Correlations Between Spall Damage Mode Preference and Microstructure in Shocked Polycrystalline Copper: A 3-D X-Ray Tomography Study

Nondestructive characterization techniques are essential for maximizing the amount of high fidelity data obtained from post mortem mechanically tested materials, particularly for the complex experimental techniques used for shock loading. Polycrystalline copper samples of varying thermomechanical histories were shock loaded to induce incipient spall damage conditions via plate impacts at low pressures. Electron backscattering diffraction (EBSD) and 3-D X-ray tomography (XRT) were utilized to obtain microstructural and void volume data, respectively.
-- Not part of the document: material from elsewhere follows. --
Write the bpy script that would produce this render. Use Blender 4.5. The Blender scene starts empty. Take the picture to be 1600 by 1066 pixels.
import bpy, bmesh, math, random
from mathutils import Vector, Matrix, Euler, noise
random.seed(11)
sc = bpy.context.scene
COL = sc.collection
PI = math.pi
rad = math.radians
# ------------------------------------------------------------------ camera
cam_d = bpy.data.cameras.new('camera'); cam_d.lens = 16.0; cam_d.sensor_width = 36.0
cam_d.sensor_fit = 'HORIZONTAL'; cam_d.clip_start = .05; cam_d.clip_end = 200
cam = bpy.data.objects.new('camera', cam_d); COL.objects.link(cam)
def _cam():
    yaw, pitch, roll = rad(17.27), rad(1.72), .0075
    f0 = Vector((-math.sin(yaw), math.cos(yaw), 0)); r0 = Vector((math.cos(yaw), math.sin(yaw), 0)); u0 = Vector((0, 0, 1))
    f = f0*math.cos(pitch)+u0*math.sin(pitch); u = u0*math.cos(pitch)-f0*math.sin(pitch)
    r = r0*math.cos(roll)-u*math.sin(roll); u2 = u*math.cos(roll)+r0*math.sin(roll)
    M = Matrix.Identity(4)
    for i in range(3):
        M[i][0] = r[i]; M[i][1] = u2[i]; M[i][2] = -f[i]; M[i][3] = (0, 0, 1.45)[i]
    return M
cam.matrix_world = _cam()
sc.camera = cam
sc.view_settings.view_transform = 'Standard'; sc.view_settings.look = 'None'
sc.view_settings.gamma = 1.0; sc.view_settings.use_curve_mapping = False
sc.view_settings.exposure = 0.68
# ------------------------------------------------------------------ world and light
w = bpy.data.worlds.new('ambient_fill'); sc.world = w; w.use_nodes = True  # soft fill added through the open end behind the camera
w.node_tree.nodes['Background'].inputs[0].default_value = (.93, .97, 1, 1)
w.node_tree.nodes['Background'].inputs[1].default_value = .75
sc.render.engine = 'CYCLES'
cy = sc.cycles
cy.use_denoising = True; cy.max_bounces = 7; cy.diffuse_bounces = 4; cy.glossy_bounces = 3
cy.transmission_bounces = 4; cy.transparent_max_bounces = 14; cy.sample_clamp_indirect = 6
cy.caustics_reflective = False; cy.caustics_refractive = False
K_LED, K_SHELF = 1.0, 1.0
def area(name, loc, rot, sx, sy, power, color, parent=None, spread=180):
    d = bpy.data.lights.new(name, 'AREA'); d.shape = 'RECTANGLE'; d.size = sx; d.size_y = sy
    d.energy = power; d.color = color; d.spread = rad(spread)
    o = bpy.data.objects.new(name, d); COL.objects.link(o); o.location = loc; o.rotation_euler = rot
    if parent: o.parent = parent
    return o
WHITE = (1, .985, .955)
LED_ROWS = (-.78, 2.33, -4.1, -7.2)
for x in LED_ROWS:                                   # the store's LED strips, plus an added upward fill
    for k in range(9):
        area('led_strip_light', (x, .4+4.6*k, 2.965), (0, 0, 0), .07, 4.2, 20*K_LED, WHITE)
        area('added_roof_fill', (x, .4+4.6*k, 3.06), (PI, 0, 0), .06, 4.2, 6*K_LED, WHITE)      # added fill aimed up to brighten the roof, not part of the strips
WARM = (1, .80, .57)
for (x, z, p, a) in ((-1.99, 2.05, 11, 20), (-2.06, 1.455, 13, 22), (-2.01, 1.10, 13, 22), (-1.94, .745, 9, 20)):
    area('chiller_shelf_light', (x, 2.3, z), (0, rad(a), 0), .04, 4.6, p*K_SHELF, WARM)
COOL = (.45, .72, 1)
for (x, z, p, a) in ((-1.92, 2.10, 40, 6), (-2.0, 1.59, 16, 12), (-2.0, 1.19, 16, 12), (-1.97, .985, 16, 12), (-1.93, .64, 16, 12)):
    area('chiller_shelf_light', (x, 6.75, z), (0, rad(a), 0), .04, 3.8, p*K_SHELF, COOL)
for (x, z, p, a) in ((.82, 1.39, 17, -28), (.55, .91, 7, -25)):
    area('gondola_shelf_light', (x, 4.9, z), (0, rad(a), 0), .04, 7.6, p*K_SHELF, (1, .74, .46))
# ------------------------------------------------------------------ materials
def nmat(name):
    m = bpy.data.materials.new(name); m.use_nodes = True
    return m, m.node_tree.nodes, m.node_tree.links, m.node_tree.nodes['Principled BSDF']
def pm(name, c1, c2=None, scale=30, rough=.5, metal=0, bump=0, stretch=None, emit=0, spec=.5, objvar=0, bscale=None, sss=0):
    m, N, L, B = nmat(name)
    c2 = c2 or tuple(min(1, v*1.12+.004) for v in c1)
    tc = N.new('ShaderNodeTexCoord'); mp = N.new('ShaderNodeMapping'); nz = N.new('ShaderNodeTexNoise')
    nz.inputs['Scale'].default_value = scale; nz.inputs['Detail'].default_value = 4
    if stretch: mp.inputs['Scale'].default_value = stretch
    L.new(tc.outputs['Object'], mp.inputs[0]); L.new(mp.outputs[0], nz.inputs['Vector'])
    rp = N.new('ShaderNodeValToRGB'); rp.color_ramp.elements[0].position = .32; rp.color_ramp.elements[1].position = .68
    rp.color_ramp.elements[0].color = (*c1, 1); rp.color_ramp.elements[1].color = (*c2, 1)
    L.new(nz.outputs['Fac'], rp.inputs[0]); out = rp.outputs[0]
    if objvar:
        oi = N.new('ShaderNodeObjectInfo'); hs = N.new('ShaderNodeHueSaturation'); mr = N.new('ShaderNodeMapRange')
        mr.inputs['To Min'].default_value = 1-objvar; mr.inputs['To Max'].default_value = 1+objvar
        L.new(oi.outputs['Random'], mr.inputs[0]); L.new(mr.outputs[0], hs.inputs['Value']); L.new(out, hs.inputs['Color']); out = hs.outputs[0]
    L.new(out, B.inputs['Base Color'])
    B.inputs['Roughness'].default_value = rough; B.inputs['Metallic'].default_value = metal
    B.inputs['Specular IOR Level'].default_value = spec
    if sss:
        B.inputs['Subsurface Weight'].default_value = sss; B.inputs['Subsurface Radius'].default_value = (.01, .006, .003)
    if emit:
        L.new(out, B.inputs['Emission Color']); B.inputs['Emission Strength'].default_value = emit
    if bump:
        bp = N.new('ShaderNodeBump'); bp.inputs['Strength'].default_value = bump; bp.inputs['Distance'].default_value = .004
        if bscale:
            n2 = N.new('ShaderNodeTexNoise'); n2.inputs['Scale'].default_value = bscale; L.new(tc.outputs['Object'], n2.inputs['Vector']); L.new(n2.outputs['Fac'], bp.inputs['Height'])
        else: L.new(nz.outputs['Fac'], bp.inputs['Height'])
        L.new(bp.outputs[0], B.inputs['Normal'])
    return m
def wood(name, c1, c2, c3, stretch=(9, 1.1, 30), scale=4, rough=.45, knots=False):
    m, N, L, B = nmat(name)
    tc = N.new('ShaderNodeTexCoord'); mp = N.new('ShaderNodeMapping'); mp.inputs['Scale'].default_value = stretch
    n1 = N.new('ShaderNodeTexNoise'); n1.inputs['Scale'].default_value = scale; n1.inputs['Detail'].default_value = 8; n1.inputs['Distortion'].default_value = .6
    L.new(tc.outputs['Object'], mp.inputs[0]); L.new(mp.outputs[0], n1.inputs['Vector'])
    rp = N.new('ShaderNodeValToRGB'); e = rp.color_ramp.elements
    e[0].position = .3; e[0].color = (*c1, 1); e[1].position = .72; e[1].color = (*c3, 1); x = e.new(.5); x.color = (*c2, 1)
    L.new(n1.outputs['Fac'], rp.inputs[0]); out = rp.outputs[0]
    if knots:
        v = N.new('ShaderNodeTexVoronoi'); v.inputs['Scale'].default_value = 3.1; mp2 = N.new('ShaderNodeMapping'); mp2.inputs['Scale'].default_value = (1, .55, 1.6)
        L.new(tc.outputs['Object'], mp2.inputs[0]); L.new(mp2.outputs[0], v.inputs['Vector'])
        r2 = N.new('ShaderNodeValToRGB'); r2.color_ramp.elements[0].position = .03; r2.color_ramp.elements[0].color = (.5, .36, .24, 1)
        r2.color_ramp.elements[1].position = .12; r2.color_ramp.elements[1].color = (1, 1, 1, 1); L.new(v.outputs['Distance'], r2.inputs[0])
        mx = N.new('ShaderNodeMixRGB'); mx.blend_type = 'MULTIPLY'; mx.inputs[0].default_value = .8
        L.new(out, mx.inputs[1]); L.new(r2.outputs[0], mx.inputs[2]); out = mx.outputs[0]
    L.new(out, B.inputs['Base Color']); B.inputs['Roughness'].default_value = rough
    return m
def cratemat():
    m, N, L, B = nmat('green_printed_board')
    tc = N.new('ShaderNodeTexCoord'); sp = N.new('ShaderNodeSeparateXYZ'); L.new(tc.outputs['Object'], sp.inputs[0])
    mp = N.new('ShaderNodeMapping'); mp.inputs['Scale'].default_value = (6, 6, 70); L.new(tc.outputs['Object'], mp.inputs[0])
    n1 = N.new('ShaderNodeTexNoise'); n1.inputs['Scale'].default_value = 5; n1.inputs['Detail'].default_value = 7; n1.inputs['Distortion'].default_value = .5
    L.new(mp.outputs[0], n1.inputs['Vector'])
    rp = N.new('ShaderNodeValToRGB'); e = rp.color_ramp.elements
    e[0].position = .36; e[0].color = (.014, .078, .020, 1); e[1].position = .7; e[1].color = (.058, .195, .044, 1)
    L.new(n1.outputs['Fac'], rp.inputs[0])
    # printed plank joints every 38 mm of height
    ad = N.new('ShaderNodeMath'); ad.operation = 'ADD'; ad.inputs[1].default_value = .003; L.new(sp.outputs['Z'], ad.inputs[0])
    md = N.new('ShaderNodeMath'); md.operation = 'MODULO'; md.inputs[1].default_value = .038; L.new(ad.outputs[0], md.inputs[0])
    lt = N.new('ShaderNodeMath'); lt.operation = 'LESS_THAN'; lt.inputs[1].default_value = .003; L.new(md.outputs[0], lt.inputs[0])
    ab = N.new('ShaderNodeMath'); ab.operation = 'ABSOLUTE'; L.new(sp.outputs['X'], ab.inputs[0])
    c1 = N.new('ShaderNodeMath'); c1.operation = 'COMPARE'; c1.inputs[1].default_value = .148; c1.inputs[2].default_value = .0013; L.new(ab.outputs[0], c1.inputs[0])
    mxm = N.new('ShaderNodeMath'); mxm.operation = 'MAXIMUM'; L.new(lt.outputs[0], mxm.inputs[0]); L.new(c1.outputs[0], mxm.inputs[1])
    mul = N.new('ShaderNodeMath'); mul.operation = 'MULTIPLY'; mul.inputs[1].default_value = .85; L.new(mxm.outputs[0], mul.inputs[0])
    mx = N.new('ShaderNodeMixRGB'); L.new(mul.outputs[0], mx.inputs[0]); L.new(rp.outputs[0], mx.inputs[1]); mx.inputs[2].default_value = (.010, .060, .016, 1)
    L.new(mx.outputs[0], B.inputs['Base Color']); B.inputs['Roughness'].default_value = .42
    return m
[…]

Voids were fit to ellipsoids using their inertia tensors obtained from the 3-D XRT data, and the results compared to EBSD data. This, in turn, enabled establishing quantitative correlations between void shapes and preferential damage mode, either inter- or trans-granular, for each thermomechanical history. Greater than 60 % of voids present in heat-treated samples were spherical, indicative of transgranular damage preference. Greater than 90 % of voids present in as-received rolled samples were flat sheet-like voids or unsymmetrical oblate ellipsoids, indicative of intergranular and coalesced damage modes. Analyzing grain boundary damage statistics in conjunction with global damage mode distributions indicate that boundaries become less dominant as preferential void nucleation sites within the spall plane as the bulk strength of the material decreases from heat treatments.